03 março 2015

O que acontece nos bastidores fica nos bastidores, só que nem sempre

Já uma vez falei aqui sobre algumas situações com potencial para a desgraça (ou para nos fazer passar uma valente vergonha, pelo menos) que podem ocorrer num palco. A verdade é que muitas delas começam a desenhar-se antes, pequenos indícios ignorados que acabam por culminar no tradicional palavrão, seguido de um estava-se mesmo a ver.

Mas a questão é precisamente essa. O ver. Muitas vezes está demasiado escuro para isso. Demasiada confusão. Demasiado apertado. Não estamos habituados a bons camarins, espaçosos e bem iluminados com luzes fortes, que queimam bailarinos incautos. Muito menos com espelhos. Já perdi a conta ao número de vezes que saí do backstage ou debaixo de um vão de escada com a roupa vestida ao contrário, do avesso, sem uma meia, sem um cinto ou qualquer outro acessório. E quando se juntam a estas condições apenas poucos minutos para trocar de roupa entre duas actuações, então sim, estamos perante o alerta máximo de calamidade.

Sair a correr do palco. Entrar no cubículo sem luz onde existem mais 20 pessoas em diferentes estágios de nudez, penteados, maquilhagem e exercícios de aquecimento. Encontrar o fato da actuação seguinte no meio de todos os porta-fatos espalhados.

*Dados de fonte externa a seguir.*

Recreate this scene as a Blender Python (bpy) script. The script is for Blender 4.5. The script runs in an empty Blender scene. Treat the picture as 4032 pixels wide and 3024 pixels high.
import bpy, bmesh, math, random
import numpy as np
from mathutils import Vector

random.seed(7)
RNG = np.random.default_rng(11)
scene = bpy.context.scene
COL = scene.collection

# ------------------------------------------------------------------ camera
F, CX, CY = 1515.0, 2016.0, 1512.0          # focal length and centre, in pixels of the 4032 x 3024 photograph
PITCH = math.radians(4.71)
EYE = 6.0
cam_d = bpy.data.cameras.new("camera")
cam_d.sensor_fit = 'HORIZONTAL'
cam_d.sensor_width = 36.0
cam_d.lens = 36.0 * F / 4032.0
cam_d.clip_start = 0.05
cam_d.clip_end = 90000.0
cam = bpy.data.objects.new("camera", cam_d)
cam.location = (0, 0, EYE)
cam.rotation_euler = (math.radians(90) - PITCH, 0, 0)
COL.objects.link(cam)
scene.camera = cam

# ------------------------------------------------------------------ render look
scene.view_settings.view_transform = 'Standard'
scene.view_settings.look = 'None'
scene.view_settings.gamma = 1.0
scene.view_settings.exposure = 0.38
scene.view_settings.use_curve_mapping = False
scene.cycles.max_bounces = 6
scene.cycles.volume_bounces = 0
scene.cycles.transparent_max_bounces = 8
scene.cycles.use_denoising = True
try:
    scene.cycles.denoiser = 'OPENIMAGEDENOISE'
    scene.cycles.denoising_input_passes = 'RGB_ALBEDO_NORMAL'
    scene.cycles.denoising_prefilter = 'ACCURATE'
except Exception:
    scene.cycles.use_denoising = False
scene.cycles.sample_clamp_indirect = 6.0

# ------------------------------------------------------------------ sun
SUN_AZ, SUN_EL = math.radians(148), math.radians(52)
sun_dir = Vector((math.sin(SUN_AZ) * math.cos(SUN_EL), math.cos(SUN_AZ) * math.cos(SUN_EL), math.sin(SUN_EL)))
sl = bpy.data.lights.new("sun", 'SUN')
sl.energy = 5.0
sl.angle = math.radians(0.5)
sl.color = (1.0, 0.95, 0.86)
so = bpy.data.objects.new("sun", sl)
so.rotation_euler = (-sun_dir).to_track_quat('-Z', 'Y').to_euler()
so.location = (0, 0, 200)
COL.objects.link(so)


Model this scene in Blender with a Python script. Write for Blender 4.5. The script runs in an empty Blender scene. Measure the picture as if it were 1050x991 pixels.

Tirar a roupa toda, sapatos, encontrões para aqui e para ali, virar de frente para um cantinho numa tentativa ilusória de privacidade, voltar a vestir, esticar aqui, esticar ali, calçar, mudar de penteado, ouvir alguém gritar "faltam 3 minutos!!". Sair disparada para o WC mais próximo na busca desesperada de um espelho para arranjar melhor o cabelo. Lado a lado com uma companheira de guerra. As duas com o mesmo ar alucinado de quem andou a fumar coisinhas estranhas. Continuar irrequieta a ajeitar o fato. No silêncio frenético ver pelo espelho a outra a passar pelo mesmo. Trocar olhares e desabafar em simultâneo "esta merda encolheu / esticou!!!". Hein? Ouvir da parte dela "olha para isto, vou ficar com as mamas de fora, não sei o que se passa, mas elas não podem ter crescido assim, isto só pode ter encolhido!". Responder "também não estou a perceber o meu rabo, isto está a cair e a fazer fole aqui atrás, vou ficar com o rego à mostra!". Simultaneamente, ver o clarão de compreensão reflectido nos olhos uma da outra. E em poucos segundos, naquele silêncio que precede o disparar de impropérios, ouvir no corredor "UM MINUTOOO!!"